Ahora que mayo está a las puertas y hasta las palabras de los artículos se ponen claveles en la solapa también hay quienes se quejan de que su primera fiesta, la de las Cruces, sea un negocio para asociaciones y cofradías con música alta, el alcohol corriendo como ya no lo hacen los pobres ríos en este tiempo de sequía y los fritos poco sanos matando el hambre para que el cuerpo aguante más fiesta. Tal vez no les falte razón a quienes sueñan con una fiesta algo más tranquila y contemplativa en que pudieran visitar lugares bellos de Córdoba con el contrapunto efímero de la cruz con sus colores, sin la obligación de abrirse paso por casetas al aire libre y enjambres de gente con vasos de plástico, pero lo que les sobra es inocencia: la fiesta podrá tener excesos, pero también responde a lo que unos y otros han querido hacer de la ciudad en las últimas décadas.

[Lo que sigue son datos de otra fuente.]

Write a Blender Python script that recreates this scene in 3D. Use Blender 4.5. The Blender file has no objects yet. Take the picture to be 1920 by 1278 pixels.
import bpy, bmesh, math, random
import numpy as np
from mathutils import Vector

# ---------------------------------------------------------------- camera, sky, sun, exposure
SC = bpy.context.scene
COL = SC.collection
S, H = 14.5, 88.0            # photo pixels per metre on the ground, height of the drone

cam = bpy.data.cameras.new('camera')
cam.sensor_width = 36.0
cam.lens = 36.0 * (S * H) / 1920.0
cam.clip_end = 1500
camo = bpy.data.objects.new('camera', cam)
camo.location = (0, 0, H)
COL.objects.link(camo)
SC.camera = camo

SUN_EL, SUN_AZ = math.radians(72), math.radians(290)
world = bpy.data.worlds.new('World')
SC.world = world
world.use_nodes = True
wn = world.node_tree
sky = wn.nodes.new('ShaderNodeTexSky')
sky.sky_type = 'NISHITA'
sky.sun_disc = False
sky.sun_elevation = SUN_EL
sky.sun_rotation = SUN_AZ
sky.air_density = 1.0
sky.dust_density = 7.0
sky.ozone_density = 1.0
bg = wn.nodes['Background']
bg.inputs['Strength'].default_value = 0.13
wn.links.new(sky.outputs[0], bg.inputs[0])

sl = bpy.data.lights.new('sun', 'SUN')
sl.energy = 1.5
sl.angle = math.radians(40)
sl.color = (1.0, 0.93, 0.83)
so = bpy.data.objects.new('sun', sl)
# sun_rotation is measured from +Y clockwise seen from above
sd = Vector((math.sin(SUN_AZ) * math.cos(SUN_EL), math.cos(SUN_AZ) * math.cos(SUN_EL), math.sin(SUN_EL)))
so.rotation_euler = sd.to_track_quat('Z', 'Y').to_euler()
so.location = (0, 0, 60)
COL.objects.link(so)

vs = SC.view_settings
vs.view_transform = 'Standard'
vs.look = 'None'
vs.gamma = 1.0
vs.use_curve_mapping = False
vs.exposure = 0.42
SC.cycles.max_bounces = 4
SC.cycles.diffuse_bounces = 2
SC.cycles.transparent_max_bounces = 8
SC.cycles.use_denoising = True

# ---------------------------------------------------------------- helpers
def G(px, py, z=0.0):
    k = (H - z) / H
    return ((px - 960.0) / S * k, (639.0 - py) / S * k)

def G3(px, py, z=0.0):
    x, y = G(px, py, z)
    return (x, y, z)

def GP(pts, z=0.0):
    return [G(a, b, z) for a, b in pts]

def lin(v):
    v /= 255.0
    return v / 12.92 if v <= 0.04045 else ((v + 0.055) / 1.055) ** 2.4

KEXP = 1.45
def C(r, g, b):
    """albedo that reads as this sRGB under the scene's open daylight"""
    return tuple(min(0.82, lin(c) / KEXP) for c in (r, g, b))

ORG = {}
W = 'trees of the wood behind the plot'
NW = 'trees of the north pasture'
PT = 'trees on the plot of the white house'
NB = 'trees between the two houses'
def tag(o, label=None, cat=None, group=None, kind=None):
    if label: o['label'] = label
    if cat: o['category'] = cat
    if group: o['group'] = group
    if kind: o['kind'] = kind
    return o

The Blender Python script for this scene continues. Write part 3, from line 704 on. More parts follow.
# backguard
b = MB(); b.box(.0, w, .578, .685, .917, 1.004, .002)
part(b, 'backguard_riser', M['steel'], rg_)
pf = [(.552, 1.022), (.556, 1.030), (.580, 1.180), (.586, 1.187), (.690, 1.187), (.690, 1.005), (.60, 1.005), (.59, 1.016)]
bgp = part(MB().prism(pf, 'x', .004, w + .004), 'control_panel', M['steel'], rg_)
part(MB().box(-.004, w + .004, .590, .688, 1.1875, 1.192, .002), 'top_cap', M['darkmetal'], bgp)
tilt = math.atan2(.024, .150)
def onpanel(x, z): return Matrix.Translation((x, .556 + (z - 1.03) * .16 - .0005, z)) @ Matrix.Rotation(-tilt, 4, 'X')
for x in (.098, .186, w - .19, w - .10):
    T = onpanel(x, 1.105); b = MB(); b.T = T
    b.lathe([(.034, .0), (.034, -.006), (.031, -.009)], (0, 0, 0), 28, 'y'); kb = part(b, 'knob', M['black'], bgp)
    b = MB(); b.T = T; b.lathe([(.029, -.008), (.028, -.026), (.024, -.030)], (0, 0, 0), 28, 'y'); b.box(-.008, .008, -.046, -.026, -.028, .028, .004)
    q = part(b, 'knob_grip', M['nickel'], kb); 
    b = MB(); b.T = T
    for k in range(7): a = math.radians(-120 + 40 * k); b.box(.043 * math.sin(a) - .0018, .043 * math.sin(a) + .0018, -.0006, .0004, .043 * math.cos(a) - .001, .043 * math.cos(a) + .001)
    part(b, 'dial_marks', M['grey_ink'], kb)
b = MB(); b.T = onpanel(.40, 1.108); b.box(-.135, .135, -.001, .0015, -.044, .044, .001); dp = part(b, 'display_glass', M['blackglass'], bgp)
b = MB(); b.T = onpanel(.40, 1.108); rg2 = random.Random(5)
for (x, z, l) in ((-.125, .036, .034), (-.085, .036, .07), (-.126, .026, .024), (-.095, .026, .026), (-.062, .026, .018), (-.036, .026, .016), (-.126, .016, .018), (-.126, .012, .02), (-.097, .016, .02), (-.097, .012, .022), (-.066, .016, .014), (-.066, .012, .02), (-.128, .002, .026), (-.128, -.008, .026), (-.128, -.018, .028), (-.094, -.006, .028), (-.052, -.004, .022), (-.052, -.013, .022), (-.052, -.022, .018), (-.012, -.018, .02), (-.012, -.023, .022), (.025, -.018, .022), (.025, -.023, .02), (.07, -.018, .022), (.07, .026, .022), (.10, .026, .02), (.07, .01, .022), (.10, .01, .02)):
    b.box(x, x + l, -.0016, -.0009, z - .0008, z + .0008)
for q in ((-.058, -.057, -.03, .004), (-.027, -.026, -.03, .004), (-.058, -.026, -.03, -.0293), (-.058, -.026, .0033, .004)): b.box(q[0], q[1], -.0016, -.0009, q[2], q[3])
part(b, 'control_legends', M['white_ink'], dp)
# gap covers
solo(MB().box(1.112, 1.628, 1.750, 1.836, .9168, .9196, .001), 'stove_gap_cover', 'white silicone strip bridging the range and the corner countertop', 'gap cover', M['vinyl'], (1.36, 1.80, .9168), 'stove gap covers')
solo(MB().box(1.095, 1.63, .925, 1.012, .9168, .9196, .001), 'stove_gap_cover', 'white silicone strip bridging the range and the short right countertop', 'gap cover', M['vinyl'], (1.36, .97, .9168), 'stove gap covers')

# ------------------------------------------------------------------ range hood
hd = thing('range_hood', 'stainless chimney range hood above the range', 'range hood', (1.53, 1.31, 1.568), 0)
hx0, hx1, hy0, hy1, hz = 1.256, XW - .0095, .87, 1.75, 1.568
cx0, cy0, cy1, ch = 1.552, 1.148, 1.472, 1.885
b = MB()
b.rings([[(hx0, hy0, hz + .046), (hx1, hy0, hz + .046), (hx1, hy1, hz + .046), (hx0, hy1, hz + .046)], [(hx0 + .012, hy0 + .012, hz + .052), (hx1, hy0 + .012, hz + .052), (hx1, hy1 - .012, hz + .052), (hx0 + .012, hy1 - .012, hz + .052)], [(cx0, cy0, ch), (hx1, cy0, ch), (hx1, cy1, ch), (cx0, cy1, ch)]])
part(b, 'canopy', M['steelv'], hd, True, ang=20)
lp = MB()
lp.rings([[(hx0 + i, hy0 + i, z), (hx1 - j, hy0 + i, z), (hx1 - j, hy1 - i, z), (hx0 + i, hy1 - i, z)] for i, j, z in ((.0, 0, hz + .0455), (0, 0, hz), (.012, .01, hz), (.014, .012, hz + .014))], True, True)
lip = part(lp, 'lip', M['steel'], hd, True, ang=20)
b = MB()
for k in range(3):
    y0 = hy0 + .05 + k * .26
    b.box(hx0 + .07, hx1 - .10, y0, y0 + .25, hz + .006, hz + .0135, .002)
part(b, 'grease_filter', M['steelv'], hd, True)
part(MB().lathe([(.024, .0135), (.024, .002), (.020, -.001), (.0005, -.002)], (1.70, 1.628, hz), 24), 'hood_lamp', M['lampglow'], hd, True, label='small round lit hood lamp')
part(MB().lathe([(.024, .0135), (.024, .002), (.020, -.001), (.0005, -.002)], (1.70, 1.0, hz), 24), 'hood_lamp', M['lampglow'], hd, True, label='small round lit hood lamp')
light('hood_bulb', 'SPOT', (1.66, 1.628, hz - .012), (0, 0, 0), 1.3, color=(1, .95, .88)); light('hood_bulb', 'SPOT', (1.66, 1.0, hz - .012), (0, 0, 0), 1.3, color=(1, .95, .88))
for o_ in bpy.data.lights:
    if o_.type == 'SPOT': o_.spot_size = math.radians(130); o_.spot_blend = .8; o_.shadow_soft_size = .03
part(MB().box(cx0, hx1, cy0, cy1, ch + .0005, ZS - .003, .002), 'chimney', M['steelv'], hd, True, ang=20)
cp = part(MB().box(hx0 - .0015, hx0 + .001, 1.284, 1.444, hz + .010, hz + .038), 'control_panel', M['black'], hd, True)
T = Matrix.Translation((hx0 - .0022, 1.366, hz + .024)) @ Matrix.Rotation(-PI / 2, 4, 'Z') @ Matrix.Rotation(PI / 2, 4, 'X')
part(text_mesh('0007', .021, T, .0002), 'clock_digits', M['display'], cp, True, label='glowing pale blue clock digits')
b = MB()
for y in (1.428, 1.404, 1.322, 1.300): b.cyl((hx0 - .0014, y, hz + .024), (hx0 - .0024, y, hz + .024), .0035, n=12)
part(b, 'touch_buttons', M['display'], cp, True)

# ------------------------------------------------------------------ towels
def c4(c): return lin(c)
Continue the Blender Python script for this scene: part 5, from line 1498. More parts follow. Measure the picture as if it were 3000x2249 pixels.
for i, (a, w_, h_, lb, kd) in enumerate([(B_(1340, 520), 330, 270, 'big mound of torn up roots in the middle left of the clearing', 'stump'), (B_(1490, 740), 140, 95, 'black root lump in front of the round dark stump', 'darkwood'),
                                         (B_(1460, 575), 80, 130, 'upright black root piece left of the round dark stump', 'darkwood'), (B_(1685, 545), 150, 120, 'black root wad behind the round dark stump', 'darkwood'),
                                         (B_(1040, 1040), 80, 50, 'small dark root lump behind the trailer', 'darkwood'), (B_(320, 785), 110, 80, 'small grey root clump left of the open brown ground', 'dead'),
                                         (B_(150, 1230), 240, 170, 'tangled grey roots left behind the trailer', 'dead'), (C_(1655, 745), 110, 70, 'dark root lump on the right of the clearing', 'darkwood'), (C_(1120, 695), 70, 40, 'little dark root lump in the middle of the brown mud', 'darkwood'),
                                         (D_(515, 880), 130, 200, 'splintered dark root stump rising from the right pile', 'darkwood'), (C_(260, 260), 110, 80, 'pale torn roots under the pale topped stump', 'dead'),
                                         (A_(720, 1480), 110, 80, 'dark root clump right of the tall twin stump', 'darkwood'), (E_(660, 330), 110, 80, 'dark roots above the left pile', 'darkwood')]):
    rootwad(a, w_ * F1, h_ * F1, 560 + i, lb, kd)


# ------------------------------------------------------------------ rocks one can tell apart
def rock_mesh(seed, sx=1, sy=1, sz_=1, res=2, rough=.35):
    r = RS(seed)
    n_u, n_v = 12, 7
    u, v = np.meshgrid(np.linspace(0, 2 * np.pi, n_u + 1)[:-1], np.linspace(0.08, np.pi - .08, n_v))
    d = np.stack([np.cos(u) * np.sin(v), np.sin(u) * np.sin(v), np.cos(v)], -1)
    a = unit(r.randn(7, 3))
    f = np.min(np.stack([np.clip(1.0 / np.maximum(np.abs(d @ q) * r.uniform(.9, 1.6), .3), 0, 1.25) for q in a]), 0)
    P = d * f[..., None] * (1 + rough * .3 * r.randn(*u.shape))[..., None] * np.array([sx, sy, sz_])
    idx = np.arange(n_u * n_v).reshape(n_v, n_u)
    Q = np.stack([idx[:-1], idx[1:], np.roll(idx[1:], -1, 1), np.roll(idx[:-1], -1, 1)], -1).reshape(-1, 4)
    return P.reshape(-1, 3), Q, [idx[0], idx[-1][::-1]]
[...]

No hay que irse a mayo: en cualquier momento del año el paisaje de la ciudad histórica es aquello que acompaña a las terrazas, las plazas en que se abren ciertos restaurantes, los rincones en los que hay ciertas tabernas clásicas. Cierran las librerías y los que más impostan alguna lágrima intentando que no se les note que no las pisaban; si algunos bares clásicos echan la persiana para siempre hay plataformas, duelos públicos y desde luego empresarios que retoman el espíritu para que no se pierda y gentes que argumentan que el vino es arte y que la vida en las mesas de la taberna una forma de cultura que hay que proteger. Hasta la Corredera, con toda su historia a cuestas y su estampa eterna, está ahora llena de terrazas y nadie quiere pensar lo que pasaría si pasara las mañanas vacía y las noches sin un alma. Ha pasado porque apenas quedan ya gentes que les den el trasiego de todos los días, por la fuerza centrífuga que hace vaciarse los barrios viejos, y también algunos que fueron nuevos y ya han dejado de serlo, para seguir construyendo en círculos concéntricos. Es lo que gusta y lo que se fomenta, no se sabe en qué orden, y lo mejor es que tiene tanta coartada intelectual que hasta quienes irán a la Cata del Vino lo harán pensando, al contrario que los versos de Antonio Machado, que saben porque sí beben el vino de las tabernas y no pisan la Feria del Libro.